Long forgotten after the Bulldogs’ masterful 14-1 season and run to the national championship is the fact that they dealt with myriad injuries up front. They had to change centers in preseason camp, right guard from the first offensive series of the season and left tackle for the middle third of the season due to injuries.

This year, in coming from North Carolina to Georgia, Searels has to feel like he went to sleep and woke up in O-line heaven. Redshirt sophomore Broderick Jones seems solidified at left tackle thanks to all the experience and exemplary play he logged last season instead of assuming only a backup role. Same with Van Pran at center. Fourth-year junior Warren McClendon seems entrenched at right tackle.

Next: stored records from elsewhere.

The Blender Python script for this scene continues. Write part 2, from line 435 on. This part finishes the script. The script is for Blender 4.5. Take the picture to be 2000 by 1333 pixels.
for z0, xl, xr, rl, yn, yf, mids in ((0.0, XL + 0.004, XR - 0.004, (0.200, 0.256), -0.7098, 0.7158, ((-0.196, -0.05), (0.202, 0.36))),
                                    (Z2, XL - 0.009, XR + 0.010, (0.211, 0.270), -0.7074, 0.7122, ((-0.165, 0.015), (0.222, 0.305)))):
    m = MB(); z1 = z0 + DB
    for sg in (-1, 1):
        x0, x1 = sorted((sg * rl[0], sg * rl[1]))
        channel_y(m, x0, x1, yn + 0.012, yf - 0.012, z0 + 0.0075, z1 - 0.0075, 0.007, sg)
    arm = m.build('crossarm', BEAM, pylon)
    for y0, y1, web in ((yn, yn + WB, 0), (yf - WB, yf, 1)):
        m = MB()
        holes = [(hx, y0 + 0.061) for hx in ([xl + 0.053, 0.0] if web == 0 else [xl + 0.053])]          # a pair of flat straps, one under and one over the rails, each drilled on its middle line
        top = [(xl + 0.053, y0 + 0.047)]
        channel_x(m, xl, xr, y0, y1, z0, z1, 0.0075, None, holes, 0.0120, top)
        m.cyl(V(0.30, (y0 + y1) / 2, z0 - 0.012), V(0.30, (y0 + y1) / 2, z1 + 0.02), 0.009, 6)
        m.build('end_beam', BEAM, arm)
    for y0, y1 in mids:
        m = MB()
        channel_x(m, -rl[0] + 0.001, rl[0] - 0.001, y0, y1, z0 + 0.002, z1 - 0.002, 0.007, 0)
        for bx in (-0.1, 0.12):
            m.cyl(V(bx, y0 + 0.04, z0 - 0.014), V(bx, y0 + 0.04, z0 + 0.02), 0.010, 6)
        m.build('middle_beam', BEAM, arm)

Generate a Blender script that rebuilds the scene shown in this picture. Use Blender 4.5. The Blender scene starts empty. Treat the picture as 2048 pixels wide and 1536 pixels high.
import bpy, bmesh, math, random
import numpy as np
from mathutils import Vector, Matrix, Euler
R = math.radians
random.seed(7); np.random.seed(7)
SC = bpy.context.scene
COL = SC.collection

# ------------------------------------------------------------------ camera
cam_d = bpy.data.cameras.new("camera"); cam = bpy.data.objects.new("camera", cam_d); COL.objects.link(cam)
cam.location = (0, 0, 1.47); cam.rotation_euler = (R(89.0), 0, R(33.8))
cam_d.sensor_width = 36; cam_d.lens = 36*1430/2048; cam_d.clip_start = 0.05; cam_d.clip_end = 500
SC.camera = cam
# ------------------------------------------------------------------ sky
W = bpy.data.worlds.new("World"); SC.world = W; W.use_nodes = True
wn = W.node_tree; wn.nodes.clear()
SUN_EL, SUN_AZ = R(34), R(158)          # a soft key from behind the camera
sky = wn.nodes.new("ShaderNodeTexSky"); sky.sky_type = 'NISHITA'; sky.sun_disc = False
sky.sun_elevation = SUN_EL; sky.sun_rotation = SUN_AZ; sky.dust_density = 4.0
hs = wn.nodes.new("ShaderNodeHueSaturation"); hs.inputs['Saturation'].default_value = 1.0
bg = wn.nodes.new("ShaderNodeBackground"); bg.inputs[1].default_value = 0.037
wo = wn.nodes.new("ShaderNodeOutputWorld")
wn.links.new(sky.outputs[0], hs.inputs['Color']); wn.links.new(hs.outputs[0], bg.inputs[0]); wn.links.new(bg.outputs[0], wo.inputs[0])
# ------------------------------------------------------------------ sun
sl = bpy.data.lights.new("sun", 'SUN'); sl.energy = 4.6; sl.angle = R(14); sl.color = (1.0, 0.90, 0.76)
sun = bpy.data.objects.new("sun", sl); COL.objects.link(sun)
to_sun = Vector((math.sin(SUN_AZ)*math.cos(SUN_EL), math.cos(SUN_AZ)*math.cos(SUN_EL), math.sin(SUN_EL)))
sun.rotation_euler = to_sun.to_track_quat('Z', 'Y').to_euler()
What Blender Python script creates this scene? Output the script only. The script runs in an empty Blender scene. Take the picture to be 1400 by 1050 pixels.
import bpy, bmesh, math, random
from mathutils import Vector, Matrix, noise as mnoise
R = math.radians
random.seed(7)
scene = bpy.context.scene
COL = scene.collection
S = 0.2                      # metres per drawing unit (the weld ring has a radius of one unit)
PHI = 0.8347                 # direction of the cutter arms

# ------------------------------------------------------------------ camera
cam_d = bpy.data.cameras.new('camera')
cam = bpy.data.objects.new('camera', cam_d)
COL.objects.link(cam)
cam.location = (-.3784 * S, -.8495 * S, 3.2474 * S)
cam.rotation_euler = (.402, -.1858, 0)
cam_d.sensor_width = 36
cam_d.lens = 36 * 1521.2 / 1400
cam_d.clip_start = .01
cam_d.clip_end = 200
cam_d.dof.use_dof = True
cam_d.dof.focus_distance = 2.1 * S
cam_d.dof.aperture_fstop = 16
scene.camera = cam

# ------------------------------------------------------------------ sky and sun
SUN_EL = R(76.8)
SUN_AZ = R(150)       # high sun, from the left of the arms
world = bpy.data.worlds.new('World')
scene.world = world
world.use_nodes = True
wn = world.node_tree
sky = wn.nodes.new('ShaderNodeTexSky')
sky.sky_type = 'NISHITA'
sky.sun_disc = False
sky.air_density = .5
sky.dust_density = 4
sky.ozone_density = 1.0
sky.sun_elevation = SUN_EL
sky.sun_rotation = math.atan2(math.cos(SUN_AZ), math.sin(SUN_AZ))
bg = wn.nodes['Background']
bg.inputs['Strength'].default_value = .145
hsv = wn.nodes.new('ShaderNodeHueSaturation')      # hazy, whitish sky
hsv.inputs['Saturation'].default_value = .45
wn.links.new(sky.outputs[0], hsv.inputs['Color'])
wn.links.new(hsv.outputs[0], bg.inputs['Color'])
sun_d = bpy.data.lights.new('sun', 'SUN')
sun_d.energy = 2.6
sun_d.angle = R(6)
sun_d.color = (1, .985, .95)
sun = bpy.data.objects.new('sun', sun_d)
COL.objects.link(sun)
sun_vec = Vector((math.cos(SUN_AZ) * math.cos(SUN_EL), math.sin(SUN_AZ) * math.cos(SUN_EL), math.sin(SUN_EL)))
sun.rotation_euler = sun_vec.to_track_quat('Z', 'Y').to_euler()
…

The main questions, then, reside at guard. Ericson was a 14-game starter there on the right side but was subbed out more than any other lineman. Meanwhile, Georgia has stockpiled some talented prospects and massive human beings who should be approaching their optimum playing window as far as development.

The presence of individuals such as Amarius Mims (6-foot-7, 330 pounds, So.), Devin Willock (6-7, 335, R-So.) and Micah Morris (6-6, 330, R-Fr.) lend a whole new meaning to the phrase “point of critical mass.”

Georgia’s average offensive line size actually has trended downward since the departure of Pittman, when it was 6-5, 332 pounds, to last year’s 6-4, 314 under Luke. A big question under Searels is which way he might want to go, faster and sleeker or bigger and bulkier.

He can have his preference.

“It’s been interesting,” Van Pran said of the early competition at guard. “We’re running a lot of guys in and out to try to create the best possible lineups for the team. It’s been competitive, but everyone’s holding their own, and I think everyone’s competing at the highest level.”

All might not survive. Georgia is well over the 85 maximum number of scholarship players allowed on the roster. That will have to be rectified between spring and fall semester. Some casualties may come from among the 16 scholarship offensive linemen who entered spring practice.

Senior Owen Condon (6-7, 310) already took himself out of the mix by announcing last week that he was entering his name in the transfer portal. And while the Oklahoma native hadn’t played a lot in his Georgia career, he was a regular in the two-deep and was an academic all-star to boot.

So, things are anything but quiet and settled in the Bulldogs’ O-line meeting room. And that’s mostly a good thing for all involved.

“I think that kind of comes with every single spring,” said Ericson, who is experiencing his fourth one. “Spring is all about bringing in competition, improving yourself. And now, especially with a new coach being in the aspect, it’s that way as well. …

“He just wants us to continue the tradition of being the dominant offensive line that Georgia has always had.”